Na sesji będzie gorąco?

Dziś o 9.00 zacznie się sesja rady miasta, na której może być dość gorąco. Poddany głosowaniu będzie m.in. wniosek o zaciągnięcie kredytu w Europejskim Banku Inwestycyjnym, a jedna z plotek niosąca się po Chorzowie mówi o tym, że miasto przymierza się do budowy pierwszej trybuny nowego stadionu przy Cichej. Możliwe, że przed radnymi głos zabiorą włodarze klubu. Dla Ruchu to już inwestycja z gatunku nie udogodnień, a być albo nie być – w obliczu wyłączenia starego stadionu, konieczności gry w Gliwicach i jednoczenym prawdopodobieństwie awansu do ekstraklasy.

W piątek na Cichej zameldować ma się firma, która dokona wycinki trzech pozostałych masztów oświetleniowych.

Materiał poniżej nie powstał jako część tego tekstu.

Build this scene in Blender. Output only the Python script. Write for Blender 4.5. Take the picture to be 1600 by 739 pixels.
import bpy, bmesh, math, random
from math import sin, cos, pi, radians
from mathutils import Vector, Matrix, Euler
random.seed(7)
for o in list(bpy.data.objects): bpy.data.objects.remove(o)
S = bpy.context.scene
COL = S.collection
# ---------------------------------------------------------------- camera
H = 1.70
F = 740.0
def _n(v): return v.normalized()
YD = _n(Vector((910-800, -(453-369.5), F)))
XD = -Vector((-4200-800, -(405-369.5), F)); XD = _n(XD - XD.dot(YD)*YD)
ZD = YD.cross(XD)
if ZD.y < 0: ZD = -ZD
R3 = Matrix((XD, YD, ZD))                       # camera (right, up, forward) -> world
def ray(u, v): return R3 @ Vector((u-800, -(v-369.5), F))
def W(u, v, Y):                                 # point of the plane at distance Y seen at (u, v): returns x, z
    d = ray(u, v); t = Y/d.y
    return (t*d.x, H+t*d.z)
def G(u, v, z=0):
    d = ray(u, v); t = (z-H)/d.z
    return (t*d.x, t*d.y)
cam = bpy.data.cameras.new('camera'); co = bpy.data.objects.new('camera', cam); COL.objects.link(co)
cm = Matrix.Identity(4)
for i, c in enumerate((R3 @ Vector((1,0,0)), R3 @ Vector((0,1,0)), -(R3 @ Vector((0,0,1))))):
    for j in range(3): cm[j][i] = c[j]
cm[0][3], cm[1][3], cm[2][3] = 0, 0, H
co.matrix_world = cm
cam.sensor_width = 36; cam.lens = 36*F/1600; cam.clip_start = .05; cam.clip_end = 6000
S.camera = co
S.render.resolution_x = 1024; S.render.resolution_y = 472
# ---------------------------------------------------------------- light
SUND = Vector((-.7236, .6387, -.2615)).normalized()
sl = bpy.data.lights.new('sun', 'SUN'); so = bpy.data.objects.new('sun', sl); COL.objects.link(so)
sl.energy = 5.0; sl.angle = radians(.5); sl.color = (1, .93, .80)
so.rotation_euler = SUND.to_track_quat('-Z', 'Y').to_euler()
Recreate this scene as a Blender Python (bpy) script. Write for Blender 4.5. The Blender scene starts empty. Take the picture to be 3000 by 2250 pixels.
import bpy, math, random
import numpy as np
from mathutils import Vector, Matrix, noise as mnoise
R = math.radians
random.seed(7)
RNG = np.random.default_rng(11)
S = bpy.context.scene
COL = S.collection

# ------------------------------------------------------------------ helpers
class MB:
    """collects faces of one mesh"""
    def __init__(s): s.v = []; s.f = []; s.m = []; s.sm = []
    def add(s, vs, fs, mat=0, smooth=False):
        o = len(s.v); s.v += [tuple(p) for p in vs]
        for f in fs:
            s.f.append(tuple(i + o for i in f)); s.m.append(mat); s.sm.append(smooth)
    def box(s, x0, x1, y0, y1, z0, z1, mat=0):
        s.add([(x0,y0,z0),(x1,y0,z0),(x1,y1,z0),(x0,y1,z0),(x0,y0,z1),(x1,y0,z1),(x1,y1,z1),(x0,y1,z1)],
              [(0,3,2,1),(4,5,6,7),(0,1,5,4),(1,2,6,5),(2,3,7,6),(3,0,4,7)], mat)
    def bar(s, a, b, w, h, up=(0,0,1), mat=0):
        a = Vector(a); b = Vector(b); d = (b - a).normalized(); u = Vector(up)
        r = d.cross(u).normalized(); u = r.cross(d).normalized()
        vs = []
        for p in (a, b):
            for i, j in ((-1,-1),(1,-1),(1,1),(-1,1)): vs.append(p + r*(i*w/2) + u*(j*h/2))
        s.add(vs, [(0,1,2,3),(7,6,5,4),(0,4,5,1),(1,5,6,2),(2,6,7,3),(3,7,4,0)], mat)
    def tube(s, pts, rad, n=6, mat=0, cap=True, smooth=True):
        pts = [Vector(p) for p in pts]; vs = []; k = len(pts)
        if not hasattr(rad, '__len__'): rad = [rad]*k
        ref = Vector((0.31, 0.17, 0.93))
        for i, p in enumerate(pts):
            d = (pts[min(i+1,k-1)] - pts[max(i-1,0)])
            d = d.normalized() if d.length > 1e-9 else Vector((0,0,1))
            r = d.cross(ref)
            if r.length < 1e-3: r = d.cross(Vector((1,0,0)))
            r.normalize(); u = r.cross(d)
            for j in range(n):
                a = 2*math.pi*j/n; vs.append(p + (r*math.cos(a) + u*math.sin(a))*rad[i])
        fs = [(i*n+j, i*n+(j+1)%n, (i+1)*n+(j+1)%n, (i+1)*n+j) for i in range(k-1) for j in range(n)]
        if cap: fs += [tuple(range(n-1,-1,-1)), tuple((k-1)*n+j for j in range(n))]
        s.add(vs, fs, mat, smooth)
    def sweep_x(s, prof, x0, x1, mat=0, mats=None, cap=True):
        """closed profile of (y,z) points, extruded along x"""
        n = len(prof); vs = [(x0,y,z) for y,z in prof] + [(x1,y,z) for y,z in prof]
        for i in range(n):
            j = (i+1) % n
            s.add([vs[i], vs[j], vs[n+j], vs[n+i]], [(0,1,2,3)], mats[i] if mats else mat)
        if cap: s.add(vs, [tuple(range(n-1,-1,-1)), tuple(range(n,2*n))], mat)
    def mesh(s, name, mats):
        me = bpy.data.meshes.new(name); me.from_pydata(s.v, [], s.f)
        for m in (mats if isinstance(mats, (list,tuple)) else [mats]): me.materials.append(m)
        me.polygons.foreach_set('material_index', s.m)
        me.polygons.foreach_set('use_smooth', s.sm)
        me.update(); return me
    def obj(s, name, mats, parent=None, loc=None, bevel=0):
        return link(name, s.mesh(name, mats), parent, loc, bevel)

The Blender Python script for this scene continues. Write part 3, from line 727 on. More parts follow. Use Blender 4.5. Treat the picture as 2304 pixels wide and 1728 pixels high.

Tego dnia Ruch zagra też wyjazdowym mecz na szczycie I-ligowej tabeli z Bruk-Betem Termaliką Nieciecza.

W południe ruszyła wczoraj sprzedaż biletów na hit z Wisłą, który – jako się rzekło – odbędzie się w Gliwicach. W wolnej sprzedaży było około 2100 wejściówek, zarezerwowanych w pierwszej kolejności dla osób, które brały udział we wszystkich trzech tegorocznych „domowych” meczach Ruchu. Kibice „Białej gwiazdy” otrzymają 1800 biletów i zajmą wszystkie sektory za bramką od strony ul. Leśnej.



Na zdjęciu: Dokładnie rok po barażu Polska – Szwecja dyskutowano wczoraj o Stadionie Śląskim w kontekście meczu pierwszoligowego, ale to już musztarda po obiedzie i tania próba zbijania kapitału politycznego.